I just read a Boston Globe article about DeVry
University agreeing to pay $100
million to settle a lawsuit. (Hat tip to “the Chow.”) The suit
alleged that DeVry provided misleading employment data to prospective
students. The school had boasted a 90
percent employment rate. However, “DeVry
was counting students who found jobs outside the fields they studied” including
“a graduate who studied in the health care field but found work as a restaurant
server and another who worked as a car salesman[.]”
But the false-advertising lawsuits that were
filed against law schools ended quite differently. Most judges in most states dismissed these
lawsuits outright, holding that if prospective law students were willing to
believe what a law school was putting in the brochure, so to speak, it was their own fault. In other words: buyer beware.
But in California ,
one lawsuit against a law school made it all the way to a jury. According to this New York Times article, Thomas
Jefferson Law School had boasted “that just over 80 percent of its graduates were employed nine
months after they graduated.” But the plaintiff claimed that T-Jeff Law “did not reveal that its employment figures
included such work as a pool cleaner, waitress or sales clerk[.]”

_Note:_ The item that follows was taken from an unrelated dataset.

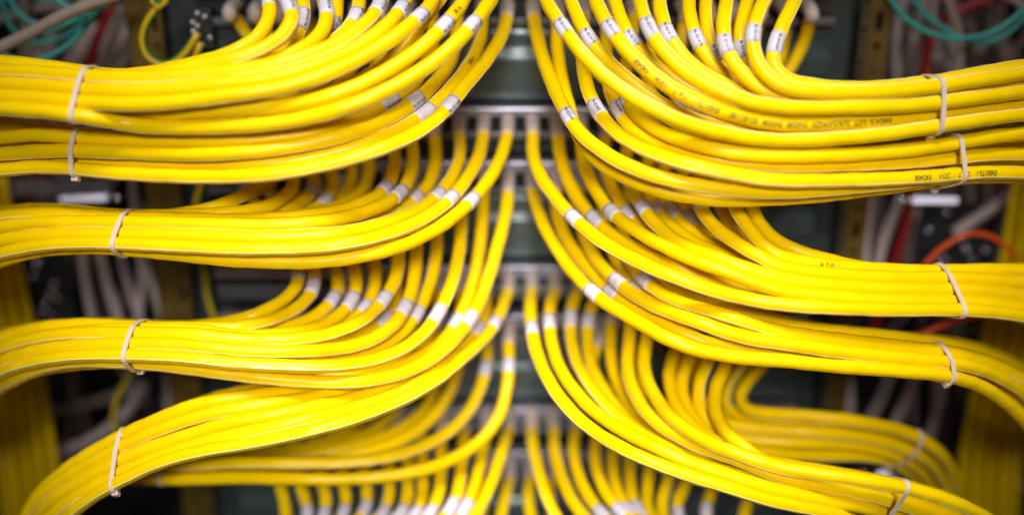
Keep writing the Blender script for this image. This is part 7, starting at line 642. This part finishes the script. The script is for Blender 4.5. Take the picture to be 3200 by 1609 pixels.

So far, the cases seem very similar: the schools’ definitions
of “employed graduates” include a “restaurant server” and “car salesman” on the
one hand; and a “waitress,” and “sales clerk” on the other. Sure, the “pool cleaner” was unique to T-Jeff
Law, but still. Anyway, when the dust
settled the jury found T-Jeff not guilty – or not liable or whatever they say
in civil court.
These differing outcomes could be reconciled. The T-Jeff case went to a jury; the DeVry
case settled. The T-Jeff case was brought by a lone plaintiff; the DeVry case had the power of the FTC behind it. The T-Jeff case was about an applicant who was already a college graduate and (arguably) should have known that the
employment data was unreliable; the DeVry case involved high school grads
who were less sophisticated. And on and
on.
But in the end, there is one thing that simply cannot be
explained. After the jury’s verdict, the Dean of T-Jeff Law said: “Today’s decision by the jury further validates our
unwavering commitment to providing our students with the knowledge, skills and
tools necessary to excel as law students, pass the bar exam and succeed
in their professional careers.”
Dean, don’t you know that people are going to hear that,
reporters are going to quote that, and then T-Jeff’s bar exam results are eventually
going to be published? Well, they recently were.
Only 31 percent of T-Jeff Law grads passed the California
bar, which ties the school with two others at #18 out of 21 ABA
accredited law schools in California . For those prospective law students who aren’t
good with math or statistics, that means that only one of the state’s
law schools did worse than T-Jeff.
And if you don’t understand why there aren’t two or even three schools
beneath #18 T-Jeff, then you don’t have a prayer of deciphering law school
employment statistics.
Michael
ReplyDeleteSo glad you wrote about this! FTC notwithstanding, I still find detestable the double-standard between the likes of DeVry and Thomas Jefferson Law School (and frankly, law schools generally). How I wish the jury had tagged T-Jeff if only to have preempted the pompous, asinine self-serving inanities of that school dean.
The things that flow out of their mouths are truly amazing. I also love when they try to distinguish their schools from the other schools, when in fact nearly every law school is a cookie cut out of the same mold. In that situation they have to get really creative, often citing some magical quality of their school and its students.